If it can be said that there is one attribute of God that is more important than any other. When we read the Bible the holiness of God seems to rise above all other attributes. Contrary to the last century of popular theology, theologian William G.T. Shedd, in his classic work Dogmatic Theology, demonstrates that God’s holiness, not His love, is His overarching attribute, “Holiness occupies a place second to none among the communicable attributes.” When we come to the holiness of God much can be said. It is a deep, fascinating, and beneficial meditation on the person of God. But so that we may have a start on this vast truth about God, let’s consider six truths that help us see the importance God’s holiness and how it impacts our lives. 

#1. The Bible teaches that God is holy. 

If one reads through the Bible he/she will be consistently confronted with the reality that we are dealing with the holy God. It is the overarching theme of the Pentateuch (Exodus 3:5; Leviticus 19:2), perhaps the entire Old Testament. It is demonstrated in the Historical Books (1 Samuel 2:2). It was because of God’s holiness that Uzzah was killed by God for touching the ark of the covenant (2 Samuel 6:6-7). It celebrated in the Poetical Writings (Job 15:15; Psalms 22:3, 47:8, 99:5, 111:9). After God spoke to him from a tornado, Job was stricken with the awesome reality of God’s amazing holiness (Job 38:1). Finding Himself before the Holy God, Job was overcome with a sense of his personal lack of righteousness causing him to exclaim, “…I abhor myself and repent in dust and ashes” (Job 40:6). God’s holiness is the foundation for the warnings in the Prophetic Literature (Isaiah 6:3, 57:15). In the book of Isaiah Jehovah is called “The Holy One” thirty times. God’s holiness is assumed and built upon in the New Testament (1 Peter 1:15-16; 1 John 1:5; Revelation 4:8, 6:10, 15:4).  

#2. God, as God, must be holy. 

God is holy. It is His nature. God doesn’t have to try or work at being holy. He cannot act unrighteously or do anything that is wrong. He cannot and will not go against his nature and it is His nature to be holy. God’s holiness is not the same as that of an angel or a man. Neither mankind nor angels is intrinsically holy. Angels or men can only be holy as they relate to God by being in proper relation to God and His commandments. God is intrinsically holy. It is God’s nature to be holy. He is holy of Himself. He neither conforms nor performs to be holy because He IS holy. God can only be holy. He cannot, nor will He be or act unholily. God alone is perfect. God is the standard of holiness. He determines what is holy. He sets the standard. 
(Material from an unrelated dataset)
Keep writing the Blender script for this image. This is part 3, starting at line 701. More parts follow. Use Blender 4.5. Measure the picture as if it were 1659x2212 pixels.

1 Samuel 2:2 “There is none holy like the LORD: for there is none besides you; is no rock like our God. (ESV)

#3. All of God’s attributes are holy. 

Since God is holy, everything about His person is holy. Everything God does and is consistent with His absolute positive holiness. It is impossible God not to be holy. Furthermore, it is impossible for Him to break or act inconsistent with or against His own holy person. There have been those who have tried understanding God through a lens other than His holiness but this has proven detrimental to the proper representation of the God of Scripture and Christian faith. Some try to elevate one of the attributes of God’s personhood above His holiness. For instance, the love of God has, in recent years, been promoted as God’s primary characteristic, almost to the point of separating it from His holiness completely. Verses have been misused such as 1 John 4:8 have been wrenched from their context and forced to service an attempted emendation to the perceived unpopular and judgmental God of the unadulterated Bible. Through using love as the primary lens for understanding God, some have concluded that God is not holy but instead, some sort of push over or an old softy who just loves us too much to every hold us accountable for our sins. Whereas Scripture is clear that as much as God loves sinners, He is too holy to approve of sin. God’s holiness governs his love. God’s love is holy, not promiscuous or permissive. Arguably, this is the point that the whole of the Bible is addressing. Scripture is the story of how God made it possible for sinful people to be reconciled to this holy God (Revelation 20:15). God’s holiness should be first and foremost in approach to Him and our understanding of His person.     

#4. Everything about God is holy. 

When we begin to understand that we worshipping this thrice holy God, Father, Son and Holy Spirit, we will notice that not only is God holy but everything that relates to Him is holy as well. His Word is holy (Romans 1:2). His promises are holy (Psalm 105:42). His sabbath is holy (Isaiah 58:13). His people are “saints”, i.e., holy (Isaiah 62:12). His residence is holy (Isaiah 57:15). His angels are holy (Revelation 14:10). The Father is holy. The Son is holy. And the Holy Spirit is holy (Revelation 4:8). 

#5. God calls His people to be holy. 

God calls His chosen people to be holy as He is (1 Peter 1:15-16). Christians are commanded by the Apostle of Christ, Peter, to live holy lives that are befitting the gospel of Jesus. A key aspect of God’s holiness is separateness of being. The very word ‘holiness’ means separateness. A thing or a person is said to be holy when it is set aside for special relation to God (2 Corinthians 6). 

#6. God’s holiness calls people to a decision. 

God’s holiness condemns us as fallen sinners. The more of God’s holiness we understand and experience, the more of our own sinfulness we perceive. The light of God’s holy presence exposes our own sinfulness. This realization hit the prophet Isaiah powerfully when He witnessed God upon His throne (Isaiah 6) in a vision. After this experience, Isaiah exclaimed, “Woe is me! For I am undone: because I am a man of unclean lips…”(verse 5).

When confronted by the presence and truth of this all holy God, we are forced to a point of decision. God’s purity and transcendent presence causes us to do one of two things. When exposed to God’s holiness one will either be driven away because of our selfish pride (James 4:6). Or, His holiness will draw us near to Him. If we are confronted by God’s light and we humble ourselves seeking mercy from Him through Jesus Christ His Son, we have His holy promise of forgiveness and eternal life (1 Peter 5:5). 

What is our take-away from our six quick thoughts on the holiness of God? When we complete our reading of Scripture making clear use of the New Testament, the message is impressed upon us that we must come to this holy God through the sacrificial death of Jesus Christ. Our reconciliation to God is effected by His grace and through faith in Jesus as Savior and Lord.